Александрийские лишенцы, или Сбитая шкала русской поэзии

Нужно ли сегодня спорить о поэзии?..

Нужно ли сегодня спорить о поэзии? Может, кому–то покажется, что это неактуально, но обстоятельный разговор на эту тему становится разговором о проблемах культуры и общества в целом. Сегодня мы знакомим вас с сокращенным вариантом интервью с российской поэтессой Мариной Кудимовой и с рассуждениями на ту же тему наших литераторов.


Мне давно не дают покоя ранние строки Марины Кудимовой: «Спите, мои дорогие товарищи! Мы не бездарны, мы обездаривши». Это — о поколении. Поколении Ивана Жданова, Александра Еременко, Марины Кудимовой. Это поколение резко заявило о себе в середине 80–х. Тем, что «не бездарно». Но на переломе 90–х и перевале нулевых не менее резко сошло в тень, уступив место другим. Где новые книги Еременко, Жданова, Кудимовой? Перестали творить? Или — публиковаться? «Область» — последняя поэтическая книга Марины — издана в 1990–м. Это напоминает затвор, обет молчания. Нет, публицистика и эссеистика продолжают ее в некотором роде кормить. Однако, думаю, не окормлять. Никогда не слышал, будучи в одних поездах и гостиницах, чтобы она читала собственные стихи. Чужие — сколько угодно. В том числе «шестидесятников». Между тем «шестидесятники», коих, правда, осталось мало, существовали всегда — и в 60–х, и в 90–х. Да и сейчас. Казалось бы, две близкие генерации. Но какое несхожее отношение к неприкосновенному запасу Вечности!


— Марина, отчего такая поведенческая разница между двумя поколениями? Чем она продиктована?

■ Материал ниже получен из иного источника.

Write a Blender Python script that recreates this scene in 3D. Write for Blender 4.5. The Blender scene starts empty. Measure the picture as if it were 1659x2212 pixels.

— Много лет я об этом думала. И пришла к мысли, что мое поколение стало жертвой монокультурной политики. Как известно, когда–то плодороднейшая Вахшская долина в Узбекистане, которая могла бы давать 4 урожая в год, — это лучшие в мире персики, дыни, виноград — была засеяна совершенно неконкурентоспособным хлопком. А в это время в нищей Индии произрастал хлопок, славившийся на весь мир. У нас в культуре произошло примерно то же самое. У покойной поэтессы Ольги Гречко есть такая строка: «Не убили. Не дали имен...» Мое поколение попало в зазор между литературой преподносимой и тем, что я называю «литературой в отсутствии». Когда сгорела Александрийская библиотека, Гуттенберг еще не изобрел свой станок. Хотя, возможно, все мы — жертвы того пожара. Потому что упустили в культуре, может, нечто такое, без чего в духовном смысле не вполне состоятельны. А наша российская ситуация была еще круче. Вся так называемая запрещенная литература выразилась в книжном дефиците. И, как выяснилось потом, — в отсутствии базовой поэтической культуры, которую, конечно, составлял Серебряный век. И, разумеется, все мы — его духовные дети. Но мы были лишены этих книг, а вместо них лицезрели долины, засеянные хлопком. Правда, в отличие от узбекского хлопком конкурентоспособным. Я имею в виду «шестидесятников». В тех долинах можно было собирать по 4 урожая в год. Посему все силы были брошены на этот хлопок. И когда пришло новое поколение, тоже способное давать 4 урожая, но уже не на хлопковых плантациях, его элементарно проигнорировали. Хлопок, и только хлопок.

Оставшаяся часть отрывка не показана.